What are mercy and truth? Truth is not only the truth of the Word and the Law of God, but also of our disobedience to it. And mercy is what God pours out upon us, opening the way for us to enter the path of righteousness.

So these two that should be in opposition to eachother meet together, the truth of our disobedience to God and worthiness of eternal judgment meeting with the incredible mercy of God by which he made a way for us to be reconciled to him.

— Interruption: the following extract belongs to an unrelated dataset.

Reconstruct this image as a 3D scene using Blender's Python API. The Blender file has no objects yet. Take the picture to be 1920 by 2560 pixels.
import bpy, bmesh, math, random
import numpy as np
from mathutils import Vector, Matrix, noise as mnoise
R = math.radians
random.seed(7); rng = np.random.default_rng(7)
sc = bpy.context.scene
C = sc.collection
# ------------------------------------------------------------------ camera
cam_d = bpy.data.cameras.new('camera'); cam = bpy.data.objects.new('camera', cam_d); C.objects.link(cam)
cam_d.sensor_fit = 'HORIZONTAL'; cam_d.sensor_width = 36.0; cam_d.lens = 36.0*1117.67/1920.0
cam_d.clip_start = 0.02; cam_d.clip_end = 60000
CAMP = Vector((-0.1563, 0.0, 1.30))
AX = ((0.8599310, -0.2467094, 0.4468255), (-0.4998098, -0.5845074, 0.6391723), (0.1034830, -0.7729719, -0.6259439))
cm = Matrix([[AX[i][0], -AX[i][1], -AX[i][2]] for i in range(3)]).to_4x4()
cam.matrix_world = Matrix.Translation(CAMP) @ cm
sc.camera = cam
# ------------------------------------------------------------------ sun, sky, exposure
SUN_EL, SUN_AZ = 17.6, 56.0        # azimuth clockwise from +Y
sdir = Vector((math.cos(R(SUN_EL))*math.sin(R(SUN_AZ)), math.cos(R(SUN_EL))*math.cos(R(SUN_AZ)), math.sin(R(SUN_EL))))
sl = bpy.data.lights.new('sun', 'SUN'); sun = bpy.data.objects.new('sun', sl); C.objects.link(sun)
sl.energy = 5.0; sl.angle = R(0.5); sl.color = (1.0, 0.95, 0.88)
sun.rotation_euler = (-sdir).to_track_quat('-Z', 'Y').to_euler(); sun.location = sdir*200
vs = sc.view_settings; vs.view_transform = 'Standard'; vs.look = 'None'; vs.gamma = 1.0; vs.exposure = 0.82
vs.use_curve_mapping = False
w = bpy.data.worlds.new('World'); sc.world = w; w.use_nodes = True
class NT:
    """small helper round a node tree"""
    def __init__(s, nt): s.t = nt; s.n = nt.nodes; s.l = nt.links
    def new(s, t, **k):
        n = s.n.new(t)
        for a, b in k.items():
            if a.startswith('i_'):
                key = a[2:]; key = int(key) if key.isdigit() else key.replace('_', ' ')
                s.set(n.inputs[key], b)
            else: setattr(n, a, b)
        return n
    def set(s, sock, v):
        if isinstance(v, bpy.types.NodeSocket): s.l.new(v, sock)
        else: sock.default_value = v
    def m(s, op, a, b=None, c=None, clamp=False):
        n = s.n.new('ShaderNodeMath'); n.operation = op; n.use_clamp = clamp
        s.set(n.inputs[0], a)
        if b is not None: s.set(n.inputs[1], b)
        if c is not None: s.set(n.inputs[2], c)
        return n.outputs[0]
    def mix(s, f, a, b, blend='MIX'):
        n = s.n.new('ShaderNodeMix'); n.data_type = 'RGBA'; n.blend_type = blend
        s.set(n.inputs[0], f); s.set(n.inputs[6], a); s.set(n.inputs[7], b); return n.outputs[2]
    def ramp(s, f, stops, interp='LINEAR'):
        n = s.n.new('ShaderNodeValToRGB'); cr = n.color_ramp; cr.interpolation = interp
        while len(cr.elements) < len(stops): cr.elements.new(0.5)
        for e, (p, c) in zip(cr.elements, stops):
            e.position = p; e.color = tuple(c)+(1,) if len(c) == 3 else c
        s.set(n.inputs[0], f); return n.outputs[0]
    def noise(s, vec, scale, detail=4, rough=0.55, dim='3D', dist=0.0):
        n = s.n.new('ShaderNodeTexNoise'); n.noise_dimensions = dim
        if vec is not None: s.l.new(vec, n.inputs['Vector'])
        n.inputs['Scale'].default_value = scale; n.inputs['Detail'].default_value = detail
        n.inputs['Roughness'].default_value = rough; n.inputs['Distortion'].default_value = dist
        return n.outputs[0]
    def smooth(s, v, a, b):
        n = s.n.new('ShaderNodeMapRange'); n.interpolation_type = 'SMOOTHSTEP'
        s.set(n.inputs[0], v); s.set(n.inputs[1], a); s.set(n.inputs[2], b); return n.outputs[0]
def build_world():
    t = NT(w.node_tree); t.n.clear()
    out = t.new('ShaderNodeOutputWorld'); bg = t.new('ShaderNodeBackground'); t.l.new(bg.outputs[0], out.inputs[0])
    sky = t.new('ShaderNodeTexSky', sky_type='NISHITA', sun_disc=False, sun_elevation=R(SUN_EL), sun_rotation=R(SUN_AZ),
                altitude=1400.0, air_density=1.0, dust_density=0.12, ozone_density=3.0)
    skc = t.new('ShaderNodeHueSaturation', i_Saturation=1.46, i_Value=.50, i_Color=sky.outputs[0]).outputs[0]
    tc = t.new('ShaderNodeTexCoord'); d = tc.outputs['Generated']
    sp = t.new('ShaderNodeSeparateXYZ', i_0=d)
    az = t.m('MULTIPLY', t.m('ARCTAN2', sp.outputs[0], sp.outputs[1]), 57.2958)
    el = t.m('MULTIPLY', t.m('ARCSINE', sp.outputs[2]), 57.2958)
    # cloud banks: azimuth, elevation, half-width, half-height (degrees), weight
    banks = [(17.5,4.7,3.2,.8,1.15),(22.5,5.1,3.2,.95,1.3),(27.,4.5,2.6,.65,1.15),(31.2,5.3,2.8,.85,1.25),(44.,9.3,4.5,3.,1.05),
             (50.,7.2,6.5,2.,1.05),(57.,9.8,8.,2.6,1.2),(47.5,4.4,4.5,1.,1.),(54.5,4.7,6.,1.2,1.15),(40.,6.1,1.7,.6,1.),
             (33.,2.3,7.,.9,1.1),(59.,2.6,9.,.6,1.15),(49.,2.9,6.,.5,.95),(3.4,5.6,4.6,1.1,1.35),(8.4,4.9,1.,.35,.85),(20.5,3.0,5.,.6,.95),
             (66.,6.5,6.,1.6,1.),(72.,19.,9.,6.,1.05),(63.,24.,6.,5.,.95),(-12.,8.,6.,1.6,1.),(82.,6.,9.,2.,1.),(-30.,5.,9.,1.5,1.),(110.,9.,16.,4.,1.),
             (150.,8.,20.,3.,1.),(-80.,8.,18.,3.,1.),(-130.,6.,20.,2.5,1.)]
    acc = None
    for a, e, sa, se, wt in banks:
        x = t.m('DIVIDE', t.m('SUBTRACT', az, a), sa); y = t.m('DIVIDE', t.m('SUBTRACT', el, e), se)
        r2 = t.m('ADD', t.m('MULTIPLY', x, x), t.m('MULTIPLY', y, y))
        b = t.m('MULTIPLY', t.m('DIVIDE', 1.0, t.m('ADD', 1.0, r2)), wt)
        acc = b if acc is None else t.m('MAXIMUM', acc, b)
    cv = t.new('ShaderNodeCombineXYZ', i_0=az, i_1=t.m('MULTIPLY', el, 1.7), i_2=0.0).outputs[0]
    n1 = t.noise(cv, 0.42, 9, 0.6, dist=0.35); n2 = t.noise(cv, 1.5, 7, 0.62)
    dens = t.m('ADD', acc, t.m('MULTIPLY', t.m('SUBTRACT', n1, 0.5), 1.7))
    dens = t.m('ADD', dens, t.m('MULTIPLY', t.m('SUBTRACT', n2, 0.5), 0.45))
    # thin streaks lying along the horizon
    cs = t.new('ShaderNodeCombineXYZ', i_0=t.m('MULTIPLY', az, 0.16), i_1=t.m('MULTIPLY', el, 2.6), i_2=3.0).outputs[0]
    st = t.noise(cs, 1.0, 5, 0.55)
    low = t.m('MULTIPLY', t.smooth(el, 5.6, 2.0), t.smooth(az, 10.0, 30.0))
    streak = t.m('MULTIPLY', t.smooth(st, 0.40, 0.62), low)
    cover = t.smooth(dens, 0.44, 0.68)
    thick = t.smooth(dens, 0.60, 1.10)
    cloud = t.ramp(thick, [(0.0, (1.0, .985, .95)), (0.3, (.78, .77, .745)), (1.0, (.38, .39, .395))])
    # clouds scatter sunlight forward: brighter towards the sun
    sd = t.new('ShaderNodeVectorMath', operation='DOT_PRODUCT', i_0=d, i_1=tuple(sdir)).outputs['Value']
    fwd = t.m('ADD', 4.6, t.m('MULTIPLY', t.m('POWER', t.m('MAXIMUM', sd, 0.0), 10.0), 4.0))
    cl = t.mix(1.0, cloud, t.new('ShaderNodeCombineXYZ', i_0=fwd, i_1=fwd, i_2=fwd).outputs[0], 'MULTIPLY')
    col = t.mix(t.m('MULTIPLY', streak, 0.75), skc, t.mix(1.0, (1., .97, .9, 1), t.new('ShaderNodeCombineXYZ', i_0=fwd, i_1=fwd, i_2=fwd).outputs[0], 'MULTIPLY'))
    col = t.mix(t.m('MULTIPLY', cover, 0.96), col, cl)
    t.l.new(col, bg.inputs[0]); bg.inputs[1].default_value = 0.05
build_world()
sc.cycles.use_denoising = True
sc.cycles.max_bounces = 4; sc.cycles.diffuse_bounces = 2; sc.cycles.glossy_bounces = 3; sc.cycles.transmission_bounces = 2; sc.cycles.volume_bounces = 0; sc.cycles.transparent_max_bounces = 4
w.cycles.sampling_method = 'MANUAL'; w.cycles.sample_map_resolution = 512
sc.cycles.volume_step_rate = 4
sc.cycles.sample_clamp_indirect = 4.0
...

Then it says that righteousness and peace have kissed. Sometimes when we think of righteousness and holiness, we associate it with a hard legalism, lacking peace. But righteousness and peace have kissed. They are intimately aquainted. And the righteousness that comes through Jesus is a righteousness of peace.

What does the Scripture say? "The kingdom of God is not food or drink, but righteousness, peace, and joy in the Holy Spirit." The path of righteousness is not one of turmoil, but of peace. The way of holiness is not one of drudgery, but of joy. And it's because we walk in it not by the strivings of the flesh, but by the Spirit of the Living God.

Verse 11:

 11 Truth shall spring out of the earth,
         And righteousness shall look down from heaven.
 12 Yes, the LORD will give what is good;
         And our land will yield its increase.

So truth, righteousness, blessings, and all that is good, are gifts from God. They will come to those who return to God and fear him, choosing to walk in his Spirit and in his ways.

And finally, verse 13:

 13 Righteousness will go before Him,
         And shall make His footsteps our pathway.


The ministry team can come to the front now.


Righteousness will go before Him, and shall make His footsteps our pathway. Righteousness will go before who? Before "Him," with a capital "H". Righteousness will go before Jesus, and shall make His footsteps our pathway.

John the Baptist was sent to prepare the way for the Lord, calling people to return to God and to repent and return to righteousness. And both the life Jesus lived and the written Word of God left everlasting footprints, so that those footsteps are our pathway.